O discurso do profissional também conta muito para a imagem que o praticante terá do esporte. É comum a máxima “faça o que eu digo, não faça o que eu faço”. É claro que existem casos e casos, mas o ideal é evitar ao máximo a hipocrisia do discurso x atitude frente a alunos que estejam começando, pois eles estão no momento fundamental de formação de sua “personalidade esportiva”. Eu já vi cada improviso no uso de técnicas e equipamentos, orientado por supostos professores, que dá até angústia.

Entretanto, ainda existe um grupo que não tem orientação porque não quer, e acaba sendo inconseqüente e irresponsável. São pessoas que não apenas preferem iniciar por conta própria, mas que não buscam aprofundamento técnico nem teórico. Fora isso não querem saber de mínimo impacto, fazem errado e dizem para todos que são praticantes! E há aqueles que nem humildade têm para aceitar as sugestões e dicas de outras pessoas. Cansei de ser criticada em trilhas, tentando explicar para grupos o porquê de não deixar o lixo para trás. E essas pessoas sempre levam namorados (as), amigos e parentes para uma “aula” sobre o esporte. Como conseqüência, vários acidentes vistos na TV são de pretensos atletas que ainda afirmam que praticam o esporte há muito tempo e que não sabem como isso pode ter acontecido. Enquanto isso, os reais atletas, amadores e profissionais, têm a imagem abalada.

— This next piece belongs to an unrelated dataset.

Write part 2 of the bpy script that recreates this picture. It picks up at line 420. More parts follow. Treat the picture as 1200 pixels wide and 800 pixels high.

Por isso, se você quer experimentar ou mesmo iniciar algum esporte outdoor, busque orientação. Mesmo começando por conta própria, visite um clube ou associação e tente conhecer pessoas que possuem mais técnica que você. E sempre tenha humildade para aceitar uma sugestão, mesmo que já seja praticante há muito tempo. Por outro lado, se você for um praticante experiente e se confrontar com pessoas que demonstrem pouco conhecimento, tente se aproximar e orientá-los. Provavelmente eles não sabem que é mais interessante ser amador do que radical.